Data »
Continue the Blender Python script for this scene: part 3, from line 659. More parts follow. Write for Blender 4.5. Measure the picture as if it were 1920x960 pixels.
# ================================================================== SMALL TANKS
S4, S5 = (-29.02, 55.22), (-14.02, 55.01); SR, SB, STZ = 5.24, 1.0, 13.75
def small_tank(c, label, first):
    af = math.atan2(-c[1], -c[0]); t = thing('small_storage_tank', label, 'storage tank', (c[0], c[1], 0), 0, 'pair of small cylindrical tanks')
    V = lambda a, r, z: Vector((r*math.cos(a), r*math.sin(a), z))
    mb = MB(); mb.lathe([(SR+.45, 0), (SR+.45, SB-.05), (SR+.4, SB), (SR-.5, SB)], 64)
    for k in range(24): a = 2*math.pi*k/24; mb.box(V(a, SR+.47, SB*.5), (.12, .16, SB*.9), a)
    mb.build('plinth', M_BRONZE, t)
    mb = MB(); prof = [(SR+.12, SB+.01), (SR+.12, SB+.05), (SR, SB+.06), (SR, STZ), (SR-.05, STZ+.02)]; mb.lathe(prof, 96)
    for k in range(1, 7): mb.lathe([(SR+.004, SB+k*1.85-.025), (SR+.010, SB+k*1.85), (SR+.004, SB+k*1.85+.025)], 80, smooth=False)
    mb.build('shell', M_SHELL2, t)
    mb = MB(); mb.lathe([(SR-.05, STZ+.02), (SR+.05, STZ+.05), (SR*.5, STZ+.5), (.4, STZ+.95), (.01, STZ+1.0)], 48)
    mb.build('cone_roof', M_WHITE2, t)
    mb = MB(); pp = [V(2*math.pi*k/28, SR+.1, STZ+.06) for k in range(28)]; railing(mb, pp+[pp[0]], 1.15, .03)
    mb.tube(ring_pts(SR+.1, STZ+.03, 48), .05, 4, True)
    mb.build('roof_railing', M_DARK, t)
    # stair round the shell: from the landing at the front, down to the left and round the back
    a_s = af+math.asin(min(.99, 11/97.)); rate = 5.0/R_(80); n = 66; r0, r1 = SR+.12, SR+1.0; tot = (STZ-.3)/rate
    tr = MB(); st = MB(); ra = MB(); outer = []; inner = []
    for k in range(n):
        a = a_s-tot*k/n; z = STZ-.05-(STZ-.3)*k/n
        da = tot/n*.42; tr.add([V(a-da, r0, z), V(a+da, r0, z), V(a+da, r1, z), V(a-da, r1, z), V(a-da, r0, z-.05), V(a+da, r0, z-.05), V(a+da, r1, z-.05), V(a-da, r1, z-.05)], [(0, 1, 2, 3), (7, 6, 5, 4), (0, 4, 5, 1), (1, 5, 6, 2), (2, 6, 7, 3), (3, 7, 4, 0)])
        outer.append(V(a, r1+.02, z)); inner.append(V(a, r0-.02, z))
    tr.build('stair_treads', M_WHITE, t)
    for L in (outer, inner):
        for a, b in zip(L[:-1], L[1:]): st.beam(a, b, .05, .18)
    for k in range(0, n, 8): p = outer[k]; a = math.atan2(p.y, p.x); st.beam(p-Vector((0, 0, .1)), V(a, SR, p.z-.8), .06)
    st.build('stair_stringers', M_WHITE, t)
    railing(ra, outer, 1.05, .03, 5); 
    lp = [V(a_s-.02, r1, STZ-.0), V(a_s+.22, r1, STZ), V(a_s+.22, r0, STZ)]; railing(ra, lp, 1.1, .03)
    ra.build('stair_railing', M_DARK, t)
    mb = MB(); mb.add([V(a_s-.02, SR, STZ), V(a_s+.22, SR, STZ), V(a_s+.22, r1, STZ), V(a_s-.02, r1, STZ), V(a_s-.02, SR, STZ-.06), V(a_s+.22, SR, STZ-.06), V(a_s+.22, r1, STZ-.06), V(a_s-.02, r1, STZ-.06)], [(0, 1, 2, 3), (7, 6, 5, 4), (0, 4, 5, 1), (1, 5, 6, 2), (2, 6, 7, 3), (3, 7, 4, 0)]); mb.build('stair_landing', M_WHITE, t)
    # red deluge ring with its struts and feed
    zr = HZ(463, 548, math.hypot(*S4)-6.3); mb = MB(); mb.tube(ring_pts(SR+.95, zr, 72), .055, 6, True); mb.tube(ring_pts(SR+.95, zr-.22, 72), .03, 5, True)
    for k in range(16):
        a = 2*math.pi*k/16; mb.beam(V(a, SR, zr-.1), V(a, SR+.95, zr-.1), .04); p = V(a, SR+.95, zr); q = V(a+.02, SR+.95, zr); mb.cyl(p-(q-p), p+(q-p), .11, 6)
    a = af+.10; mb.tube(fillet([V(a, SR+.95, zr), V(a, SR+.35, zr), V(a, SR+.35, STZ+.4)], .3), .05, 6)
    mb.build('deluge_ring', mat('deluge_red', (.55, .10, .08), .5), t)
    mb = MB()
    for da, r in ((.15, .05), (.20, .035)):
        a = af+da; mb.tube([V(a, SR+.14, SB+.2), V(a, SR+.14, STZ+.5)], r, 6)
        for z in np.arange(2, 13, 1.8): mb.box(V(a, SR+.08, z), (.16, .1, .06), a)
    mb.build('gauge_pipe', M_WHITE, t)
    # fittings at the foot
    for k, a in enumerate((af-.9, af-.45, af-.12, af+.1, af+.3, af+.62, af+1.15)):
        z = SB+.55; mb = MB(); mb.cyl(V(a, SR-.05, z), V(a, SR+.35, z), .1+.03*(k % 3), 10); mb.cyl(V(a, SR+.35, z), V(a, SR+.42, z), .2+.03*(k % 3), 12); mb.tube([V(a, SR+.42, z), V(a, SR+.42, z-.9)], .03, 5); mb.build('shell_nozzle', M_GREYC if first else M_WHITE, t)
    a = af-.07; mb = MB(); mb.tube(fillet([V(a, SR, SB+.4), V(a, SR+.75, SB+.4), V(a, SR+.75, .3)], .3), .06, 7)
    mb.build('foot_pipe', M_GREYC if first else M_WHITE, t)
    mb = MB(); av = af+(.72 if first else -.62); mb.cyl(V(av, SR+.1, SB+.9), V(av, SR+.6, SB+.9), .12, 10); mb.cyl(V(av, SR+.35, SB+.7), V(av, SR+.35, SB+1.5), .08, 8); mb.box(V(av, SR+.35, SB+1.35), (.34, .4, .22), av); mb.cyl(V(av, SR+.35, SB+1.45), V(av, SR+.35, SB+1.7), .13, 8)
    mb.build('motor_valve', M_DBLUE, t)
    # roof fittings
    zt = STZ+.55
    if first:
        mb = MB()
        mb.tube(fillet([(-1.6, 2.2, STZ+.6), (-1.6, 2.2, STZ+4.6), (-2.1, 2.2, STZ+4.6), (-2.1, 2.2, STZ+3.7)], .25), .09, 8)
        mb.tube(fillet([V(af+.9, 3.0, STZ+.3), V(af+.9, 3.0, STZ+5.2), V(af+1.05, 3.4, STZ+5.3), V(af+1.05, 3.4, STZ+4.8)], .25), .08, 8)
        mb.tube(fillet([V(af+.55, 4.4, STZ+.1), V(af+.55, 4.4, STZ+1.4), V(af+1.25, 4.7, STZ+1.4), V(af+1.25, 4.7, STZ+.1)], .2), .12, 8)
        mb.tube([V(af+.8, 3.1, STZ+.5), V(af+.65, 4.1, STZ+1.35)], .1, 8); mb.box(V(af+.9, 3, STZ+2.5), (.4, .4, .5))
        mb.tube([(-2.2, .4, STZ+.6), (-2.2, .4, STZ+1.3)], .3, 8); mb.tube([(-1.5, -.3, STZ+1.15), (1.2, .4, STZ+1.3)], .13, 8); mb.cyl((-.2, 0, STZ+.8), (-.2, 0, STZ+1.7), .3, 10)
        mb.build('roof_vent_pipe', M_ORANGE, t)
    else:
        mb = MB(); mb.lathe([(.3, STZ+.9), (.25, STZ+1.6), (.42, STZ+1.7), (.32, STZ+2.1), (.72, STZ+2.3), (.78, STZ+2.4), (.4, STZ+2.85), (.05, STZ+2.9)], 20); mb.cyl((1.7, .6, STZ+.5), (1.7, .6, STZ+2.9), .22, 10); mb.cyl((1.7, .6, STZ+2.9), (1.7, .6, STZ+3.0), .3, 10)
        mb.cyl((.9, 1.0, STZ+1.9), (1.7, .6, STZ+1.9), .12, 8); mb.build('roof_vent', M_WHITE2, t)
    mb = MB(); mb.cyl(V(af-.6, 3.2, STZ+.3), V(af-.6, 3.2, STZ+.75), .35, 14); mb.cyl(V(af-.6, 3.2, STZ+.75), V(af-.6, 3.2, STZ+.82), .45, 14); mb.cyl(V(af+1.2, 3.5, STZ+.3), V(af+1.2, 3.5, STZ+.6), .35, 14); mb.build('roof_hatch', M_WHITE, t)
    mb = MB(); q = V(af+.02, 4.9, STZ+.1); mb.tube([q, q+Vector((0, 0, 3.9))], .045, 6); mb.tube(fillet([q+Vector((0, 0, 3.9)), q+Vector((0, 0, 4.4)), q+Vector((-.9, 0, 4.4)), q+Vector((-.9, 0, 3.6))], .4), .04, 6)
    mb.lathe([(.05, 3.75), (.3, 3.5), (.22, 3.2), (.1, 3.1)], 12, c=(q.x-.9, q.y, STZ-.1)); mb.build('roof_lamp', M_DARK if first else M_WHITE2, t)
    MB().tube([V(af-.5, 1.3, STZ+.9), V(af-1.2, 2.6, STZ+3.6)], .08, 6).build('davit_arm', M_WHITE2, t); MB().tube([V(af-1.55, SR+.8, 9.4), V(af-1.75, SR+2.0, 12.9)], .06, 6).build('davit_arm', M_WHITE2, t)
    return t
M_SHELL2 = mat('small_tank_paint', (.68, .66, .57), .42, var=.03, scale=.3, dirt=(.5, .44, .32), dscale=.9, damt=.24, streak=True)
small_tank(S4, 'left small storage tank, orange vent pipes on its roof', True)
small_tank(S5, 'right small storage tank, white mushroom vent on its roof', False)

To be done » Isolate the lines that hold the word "from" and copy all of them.

Final result »
Continue the Blender Python script for this scene: part 3, from line 659. More parts follow. Write for Blender 4.5. Measure the picture as if it were 1920x960 pixels.
    # stair round the shell: from the landing at the front, down to the left and round the back